What to watch: Traders await the release of economic reports on UK’s services PMI, manufacturing PMI and composite PMI today. The S&P Global/CIPS UK services PMI, which was confirmed at 51.5 in July, is expected to decline to 50.5 in August.

The S&P Global/CIPS UK manufacturing PMI is likely to fall to 45.2 in August, from 45.3 in July. Analysts expect the S&P Global/CIPS composite PMI to decline to 50.5 in August, from 50.8 a month ago.

Other Markets: US trading indices closed lower on Tuesday, with the Dow Jones index, S&P 500 and Nasdaq 100 down by 0.51%, 0.28% and 0.18%, respectively.

The news shaping the markets

The Russian Defence Ministry said that it destroyed a Ukrainian reconnaissance vessel in an area in the Black Sea. Despite this, the safe-haven US dollar index fell slightly this morning.


Japan’s services PMI rose to a three-month high of 54.3 in August, from 53.8 in the prior month, lending support to the JPY/USD forex pair.


New Zealand’s retail sales contracted by 1% in the second quarter. The decline being less than the previous quarter’s 1.6% sent the NZD/USD pair higher in forex trading this morning.


Argentina’s trade deficit widened to $649 million in July, from $484 million in the year-ago period, exerting pressure on the ARS/USD forex pair.

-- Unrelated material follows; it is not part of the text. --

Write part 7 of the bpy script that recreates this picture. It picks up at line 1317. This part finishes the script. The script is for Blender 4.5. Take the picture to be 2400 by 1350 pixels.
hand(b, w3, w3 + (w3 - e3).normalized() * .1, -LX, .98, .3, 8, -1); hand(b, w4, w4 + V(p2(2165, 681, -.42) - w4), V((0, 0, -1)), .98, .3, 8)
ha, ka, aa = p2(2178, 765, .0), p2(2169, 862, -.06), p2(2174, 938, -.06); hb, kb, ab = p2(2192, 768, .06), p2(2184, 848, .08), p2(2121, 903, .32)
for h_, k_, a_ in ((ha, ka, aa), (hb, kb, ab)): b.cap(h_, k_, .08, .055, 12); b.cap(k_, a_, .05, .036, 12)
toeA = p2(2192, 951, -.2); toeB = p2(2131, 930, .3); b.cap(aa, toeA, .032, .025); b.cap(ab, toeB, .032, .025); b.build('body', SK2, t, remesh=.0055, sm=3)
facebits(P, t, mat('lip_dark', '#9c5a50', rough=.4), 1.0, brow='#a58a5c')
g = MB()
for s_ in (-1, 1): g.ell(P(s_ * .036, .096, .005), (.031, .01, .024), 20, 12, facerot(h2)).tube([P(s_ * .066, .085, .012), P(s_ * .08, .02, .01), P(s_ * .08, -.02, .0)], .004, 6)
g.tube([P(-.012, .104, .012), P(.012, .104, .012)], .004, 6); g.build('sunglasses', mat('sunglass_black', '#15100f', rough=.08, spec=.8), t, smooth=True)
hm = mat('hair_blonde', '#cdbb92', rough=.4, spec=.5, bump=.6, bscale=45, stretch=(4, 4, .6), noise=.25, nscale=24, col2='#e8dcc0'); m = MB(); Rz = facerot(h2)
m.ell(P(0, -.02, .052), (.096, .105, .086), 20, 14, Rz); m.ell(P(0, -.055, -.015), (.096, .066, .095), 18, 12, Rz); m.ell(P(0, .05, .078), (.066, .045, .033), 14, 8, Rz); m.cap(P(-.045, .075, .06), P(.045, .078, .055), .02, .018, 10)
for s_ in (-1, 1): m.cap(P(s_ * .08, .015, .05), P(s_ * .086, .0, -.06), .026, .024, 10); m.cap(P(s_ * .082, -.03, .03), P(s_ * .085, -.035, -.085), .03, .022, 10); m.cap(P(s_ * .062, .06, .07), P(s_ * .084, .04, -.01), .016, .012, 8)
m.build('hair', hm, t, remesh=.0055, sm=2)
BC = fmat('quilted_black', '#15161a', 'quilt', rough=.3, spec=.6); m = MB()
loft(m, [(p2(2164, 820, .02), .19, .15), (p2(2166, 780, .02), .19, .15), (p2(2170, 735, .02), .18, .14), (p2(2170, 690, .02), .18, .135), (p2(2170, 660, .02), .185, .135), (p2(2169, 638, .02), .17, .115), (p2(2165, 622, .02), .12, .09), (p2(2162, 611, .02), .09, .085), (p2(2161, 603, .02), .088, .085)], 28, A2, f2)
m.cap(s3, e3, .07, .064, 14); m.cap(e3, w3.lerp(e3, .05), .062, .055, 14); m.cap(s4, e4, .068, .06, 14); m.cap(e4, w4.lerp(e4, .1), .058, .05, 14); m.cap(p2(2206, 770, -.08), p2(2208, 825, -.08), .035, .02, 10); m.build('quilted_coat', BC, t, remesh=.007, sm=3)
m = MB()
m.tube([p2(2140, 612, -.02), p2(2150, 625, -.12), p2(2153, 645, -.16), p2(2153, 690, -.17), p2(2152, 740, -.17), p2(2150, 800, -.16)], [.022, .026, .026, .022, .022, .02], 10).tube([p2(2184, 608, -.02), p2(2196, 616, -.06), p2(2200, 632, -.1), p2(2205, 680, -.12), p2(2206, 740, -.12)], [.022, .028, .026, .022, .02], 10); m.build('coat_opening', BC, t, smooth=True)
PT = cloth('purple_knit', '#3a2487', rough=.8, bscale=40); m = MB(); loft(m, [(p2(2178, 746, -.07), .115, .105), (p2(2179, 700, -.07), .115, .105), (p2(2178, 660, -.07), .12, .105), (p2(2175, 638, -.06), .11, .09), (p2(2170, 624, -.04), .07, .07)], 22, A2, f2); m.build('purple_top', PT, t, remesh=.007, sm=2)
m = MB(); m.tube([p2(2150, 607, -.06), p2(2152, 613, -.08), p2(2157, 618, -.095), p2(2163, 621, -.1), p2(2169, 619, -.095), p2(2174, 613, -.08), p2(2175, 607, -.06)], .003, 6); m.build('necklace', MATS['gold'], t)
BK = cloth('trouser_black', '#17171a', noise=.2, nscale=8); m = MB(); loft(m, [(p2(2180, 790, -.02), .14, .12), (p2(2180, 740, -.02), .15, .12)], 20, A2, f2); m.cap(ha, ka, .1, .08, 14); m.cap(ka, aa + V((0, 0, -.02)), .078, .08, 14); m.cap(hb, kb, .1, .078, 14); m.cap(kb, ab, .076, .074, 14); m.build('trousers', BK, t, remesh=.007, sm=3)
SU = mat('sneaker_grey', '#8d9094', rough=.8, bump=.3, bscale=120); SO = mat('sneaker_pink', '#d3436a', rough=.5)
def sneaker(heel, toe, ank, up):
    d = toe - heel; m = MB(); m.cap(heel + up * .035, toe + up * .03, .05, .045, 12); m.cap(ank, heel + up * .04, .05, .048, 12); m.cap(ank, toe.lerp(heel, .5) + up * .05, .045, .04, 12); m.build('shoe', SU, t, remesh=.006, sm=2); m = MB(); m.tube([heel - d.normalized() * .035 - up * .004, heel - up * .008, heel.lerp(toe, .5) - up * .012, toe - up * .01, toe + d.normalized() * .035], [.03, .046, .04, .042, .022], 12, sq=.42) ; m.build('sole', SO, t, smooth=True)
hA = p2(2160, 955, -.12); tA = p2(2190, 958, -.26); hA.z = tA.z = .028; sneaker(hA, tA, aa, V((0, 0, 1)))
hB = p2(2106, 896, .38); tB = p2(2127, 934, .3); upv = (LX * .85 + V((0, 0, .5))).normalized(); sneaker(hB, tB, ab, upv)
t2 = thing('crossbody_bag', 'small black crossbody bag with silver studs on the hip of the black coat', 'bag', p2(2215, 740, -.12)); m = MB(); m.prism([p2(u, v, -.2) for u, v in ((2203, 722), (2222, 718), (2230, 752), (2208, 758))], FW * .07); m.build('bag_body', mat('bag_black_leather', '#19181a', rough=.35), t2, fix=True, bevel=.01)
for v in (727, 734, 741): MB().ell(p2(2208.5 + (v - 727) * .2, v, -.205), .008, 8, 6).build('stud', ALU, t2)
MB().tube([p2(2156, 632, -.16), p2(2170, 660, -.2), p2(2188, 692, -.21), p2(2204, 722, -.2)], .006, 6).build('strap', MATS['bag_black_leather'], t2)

The American Petroleum Institute said that US crude stockpiles had contracted by 2.418 million barrels in the week ended August 18. This being lower than market expectation of a decline of 2.9 million barrels sent the WTI crude oil prices lower this morning.

What else to watch today

Turkey’s consumer confidence index, France’s services PMI, manufacturing PMI and composite PMI, Germany’s services PMI, manufacturing PMI and composite PMI, Eurozone’s services PMI, manufacturing PMI, composite PMI and consumer confidence indicator, South Africa’s inflation rate, US MBA mortgage applications, services PMI, manufacturing PMI, composite PMI, new home sales, crude oil inventories, gasoline stocks change, distillate stocks and building permits, India’s money supply M3, Canada’s retail sales, Russia’s industrial production, Spain’s consumer confidence indicator, as well as Argentina’s leading economic index and economic activity estimator.